━━ Raw data

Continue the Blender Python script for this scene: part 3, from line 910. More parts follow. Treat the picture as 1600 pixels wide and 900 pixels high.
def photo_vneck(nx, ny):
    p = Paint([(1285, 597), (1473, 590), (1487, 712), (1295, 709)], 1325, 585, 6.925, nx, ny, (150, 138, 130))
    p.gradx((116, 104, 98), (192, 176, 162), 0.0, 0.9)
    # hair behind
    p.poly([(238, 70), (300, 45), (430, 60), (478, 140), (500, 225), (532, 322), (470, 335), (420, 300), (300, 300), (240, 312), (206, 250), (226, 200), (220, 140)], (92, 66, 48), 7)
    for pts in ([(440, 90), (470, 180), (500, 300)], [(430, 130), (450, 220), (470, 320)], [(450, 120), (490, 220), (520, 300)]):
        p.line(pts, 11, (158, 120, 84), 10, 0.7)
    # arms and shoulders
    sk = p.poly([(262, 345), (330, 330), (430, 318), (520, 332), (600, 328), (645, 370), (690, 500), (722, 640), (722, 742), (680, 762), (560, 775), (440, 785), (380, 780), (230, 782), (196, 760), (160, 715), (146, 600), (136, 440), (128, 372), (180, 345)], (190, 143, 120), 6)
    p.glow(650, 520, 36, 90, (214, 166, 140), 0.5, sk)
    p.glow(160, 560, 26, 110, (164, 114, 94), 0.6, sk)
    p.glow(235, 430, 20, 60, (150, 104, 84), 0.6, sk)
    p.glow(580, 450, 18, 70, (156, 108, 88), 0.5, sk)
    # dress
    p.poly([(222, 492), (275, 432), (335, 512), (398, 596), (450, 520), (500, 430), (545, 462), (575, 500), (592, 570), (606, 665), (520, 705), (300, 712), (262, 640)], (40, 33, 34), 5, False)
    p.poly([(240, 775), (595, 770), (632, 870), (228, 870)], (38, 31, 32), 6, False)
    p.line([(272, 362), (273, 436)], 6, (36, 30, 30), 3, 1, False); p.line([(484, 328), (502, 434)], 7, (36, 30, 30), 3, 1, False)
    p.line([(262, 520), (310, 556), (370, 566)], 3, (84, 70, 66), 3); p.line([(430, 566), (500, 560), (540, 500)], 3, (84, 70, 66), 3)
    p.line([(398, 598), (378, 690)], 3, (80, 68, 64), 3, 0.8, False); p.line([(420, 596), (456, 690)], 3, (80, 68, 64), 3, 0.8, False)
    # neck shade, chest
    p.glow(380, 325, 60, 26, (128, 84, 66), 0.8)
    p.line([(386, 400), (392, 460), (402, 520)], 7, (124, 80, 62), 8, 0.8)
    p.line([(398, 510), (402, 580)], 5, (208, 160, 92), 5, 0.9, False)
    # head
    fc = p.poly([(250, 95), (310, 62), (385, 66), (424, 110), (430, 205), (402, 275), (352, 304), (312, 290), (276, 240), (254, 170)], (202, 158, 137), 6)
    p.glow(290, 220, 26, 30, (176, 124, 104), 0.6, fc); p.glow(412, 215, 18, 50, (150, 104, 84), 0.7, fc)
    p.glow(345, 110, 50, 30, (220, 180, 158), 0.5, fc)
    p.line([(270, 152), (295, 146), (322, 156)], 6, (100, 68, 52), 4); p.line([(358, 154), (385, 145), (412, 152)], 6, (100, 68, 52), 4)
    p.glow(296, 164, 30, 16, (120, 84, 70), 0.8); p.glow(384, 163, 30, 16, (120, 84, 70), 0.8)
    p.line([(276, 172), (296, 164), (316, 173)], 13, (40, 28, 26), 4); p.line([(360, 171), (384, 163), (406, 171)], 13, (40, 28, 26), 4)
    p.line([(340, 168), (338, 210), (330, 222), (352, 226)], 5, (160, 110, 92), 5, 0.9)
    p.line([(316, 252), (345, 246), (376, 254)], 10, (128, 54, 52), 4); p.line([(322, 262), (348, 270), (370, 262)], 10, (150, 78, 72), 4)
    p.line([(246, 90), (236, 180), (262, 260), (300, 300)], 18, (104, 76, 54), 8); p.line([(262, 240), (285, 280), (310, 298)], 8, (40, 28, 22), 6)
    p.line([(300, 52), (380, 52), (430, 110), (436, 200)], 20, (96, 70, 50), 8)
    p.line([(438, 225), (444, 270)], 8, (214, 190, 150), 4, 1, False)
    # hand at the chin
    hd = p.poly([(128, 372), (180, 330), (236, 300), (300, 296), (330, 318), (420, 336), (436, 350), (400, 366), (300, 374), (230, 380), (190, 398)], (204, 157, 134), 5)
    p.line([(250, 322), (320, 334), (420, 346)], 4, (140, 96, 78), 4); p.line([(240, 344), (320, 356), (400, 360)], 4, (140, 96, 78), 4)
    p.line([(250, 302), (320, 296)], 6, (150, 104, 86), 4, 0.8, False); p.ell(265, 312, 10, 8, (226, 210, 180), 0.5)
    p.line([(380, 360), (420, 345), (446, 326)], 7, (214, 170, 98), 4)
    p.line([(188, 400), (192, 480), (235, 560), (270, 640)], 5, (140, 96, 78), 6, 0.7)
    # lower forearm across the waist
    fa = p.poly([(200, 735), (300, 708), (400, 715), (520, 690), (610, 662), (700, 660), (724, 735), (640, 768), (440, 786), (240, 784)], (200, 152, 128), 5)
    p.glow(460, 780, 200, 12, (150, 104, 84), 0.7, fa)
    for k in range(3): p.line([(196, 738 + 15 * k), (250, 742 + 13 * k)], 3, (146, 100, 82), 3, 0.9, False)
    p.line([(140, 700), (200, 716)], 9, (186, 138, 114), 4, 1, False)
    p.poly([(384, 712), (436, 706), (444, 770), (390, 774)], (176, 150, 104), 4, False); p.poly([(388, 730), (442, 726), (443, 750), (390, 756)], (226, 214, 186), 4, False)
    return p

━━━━

Repeat the lines above exactly.

* [Result of the task]
Continue the Blender Python script for this scene: part 3, from line 910. More parts follow. Treat the picture as 1600 pixels wide and 900 pixels high.
def photo_vneck(nx, ny):
    p = Paint([(1285, 597), (1473, 590), (1487, 712), (1295, 709)], 1325, 585, 6.925, nx, ny, (150, 138, 130))
    p.gradx((116, 104, 98), (192, 176, 162), 0.0, 0.9)
    # hair behind
    p.poly([(238, 70), (300, 45), (430, 60), (478, 140), (500, 225), (532, 322), (470, 335), (420, 300), (300, 300), (240, 312), (206, 250), (226, 200), (220, 140)], (92, 66, 48), 7)
    for pts in ([(440, 90), (470, 180), (500, 300)], [(430, 130), (450, 220), (470, 320)], [(450, 120), (490, 220), (520, 300)]):
        p.line(pts, 11, (158, 120, 84), 10, 0.7)
    # arms and shoulders
    sk = p.poly([(262, 345), (330, 330), (430, 318), (520, 332), (600, 328), (645, 370), (690, 500), (722, 640), (722, 742), (680, 762), (560, 775), (440, 785), (380, 780), (230, 782), (196, 760), (160, 715), (146, 600), (136, 440), (128, 372), (180, 345)], (190, 143, 120), 6)
    p.glow(650, 520, 36, 90, (214, 166, 140), 0.5, sk)
    p.glow(160, 560, 26, 110, (164, 114, 94), 0.6, sk)
    p.glow(235, 430, 20, 60, (150, 104, 84), 0.6, sk)
    p.glow(580, 450, 18, 70, (156, 108, 88), 0.5, sk)
    # dress
    p.poly([(222, 492), (275, 432), (335, 512), (398, 596), (450, 520), (500, 430), (545, 462), (575, 500), (592, 570), (606, 665), (520, 705), (300, 712), (262, 640)], (40, 33, 34), 5, False)
    p.poly([(240, 775), (595, 770), (632, 870), (228, 870)], (38, 31, 32), 6, False)
    p.line([(272, 362), (273, 436)], 6, (36, 30, 30), 3, 1, False); p.line([(484, 328), (502, 434)], 7, (36, 30, 30), 3, 1, False)
    p.line([(262, 520), (310, 556), (370, 566)], 3, (84, 70, 66), 3); p.line([(430, 566), (500, 560), (540, 500)], 3, (84, 70, 66), 3)
    p.line([(398, 598), (378, 690)], 3, (80, 68, 64), 3, 0.8, False); p.line([(420, 596), (456, 690)], 3, (80, 68, 64), 3, 0.8, False)
    # neck shade, chest
    p.glow(380, 325, 60, 26, (128, 84, 66), 0.8)
    p.line([(386, 400), (392, 460), (402, 520)], 7, (124, 80, 62), 8, 0.8)
    p.line([(398, 510), (402, 580)], 5, (208, 160, 92), 5, 0.9, False)
    # head
    fc = p.poly([(250, 95), (310, 62), (385, 66), (424, 110), (430, 205), (402, 275), (352, 304), (312, 290), (276, 240), (254, 170)], (202, 158, 137), 6)
    p.glow(290, 220, 26, 30, (176, 124, 104), 0.6, fc); p.glow(412, 215, 18, 50, (150, 104, 84), 0.7, fc)
    p.glow(345, 110, 50, 30, (220, 180, 158), 0.5, fc)
    p.line([(270, 152), (295, 146), (322, 156)], 6, (100, 68, 52), 4); p.line([(358, 154), (385, 145), (412, 152)], 6, (100, 68, 52), 4)
    p.glow(296, 164, 30, 16, (120, 84, 70), 0.8); p.glow(384, 163, 30, 16, (120, 84, 70), 0.8)
    p.line([(276, 172), (296, 164), (316, 173)], 13, (40, 28, 26), 4); p.line([(360, 171), (384, 163), (406, 171)], 13, (40, 28, 26), 4)
    p.line([(340, 168), (338, 210), (330, 222), (352, 226)], 5, (160, 110, 92), 5, 0.9)
    p.line([(316, 252), (345, 246), (376, 254)], 10, (128, 54, 52), 4); p.line([(322, 262), (348, 270), (370, 262)], 10, (150, 78, 72), 4)
    p.line([(246, 90), (236, 180), (262, 260), (300, 300)], 18, (104, 76, 54), 8); p.line([(262, 240), (285, 280), (310, 298)], 8, (40, 28, 22), 6)
    p.line([(300, 52), (380, 52), (430, 110), (436, 200)], 20, (96, 70, 50), 8)
    p.line([(438, 225), (444, 270)], 8, (214, 190, 150), 4, 1, False)
    # hand at the chin
    hd = p.poly([(128, 372), (180, 330), (236, 300), (300, 296), (330, 318), (420, 336), (436, 350), (400, 366), (300, 374), (230, 380), (190, 398)], (204, 157, 134), 5)
    p.line([(250, 322), (320, 334), (420, 346)], 4, (140, 96, 78), 4); p.line([(240, 344), (320, 356), (400, 360)], 4, (140, 96, 78), 4)
    p.line([(250, 302), (320, 296)], 6, (150, 104, 86), 4, 0.8, False); p.ell(265, 312, 10, 8, (226, 210, 180), 0.5)
    p.line([(380, 360), (420, 345), (446, 326)], 7, (214, 170, 98), 4)
    p.line([(188, 400), (192, 480), (235, 560), (270, 640)], 5, (140, 96, 78), 6, 0.7)
    # lower forearm across the waist
    fa = p.poly([(200, 735), (300, 708), (400, 715), (520, 690), (610, 662), (700, 660), (724, 735), (640, 768), (440, 786), (240, 784)], (200, 152, 128), 5)
    p.glow(460, 780, 200, 12, (150, 104, 84), 0.7, fa)
    for k in range(3): p.line([(196, 738 + 15 * k), (250, 742 + 13 * k)], 3, (146, 100, 82), 3, 0.9, False)
    p.line([(140, 700), (200, 716)], 9, (186, 138, 114), 4, 1, False)
    p.poly([(384, 712), (436, 706), (444, 770), (390, 774)], (176, 150, 104), 4, False); p.poly([(388, 730), (442, 726), (443, 750), (390, 756)], (226, 214, 186), 4, False)
    return p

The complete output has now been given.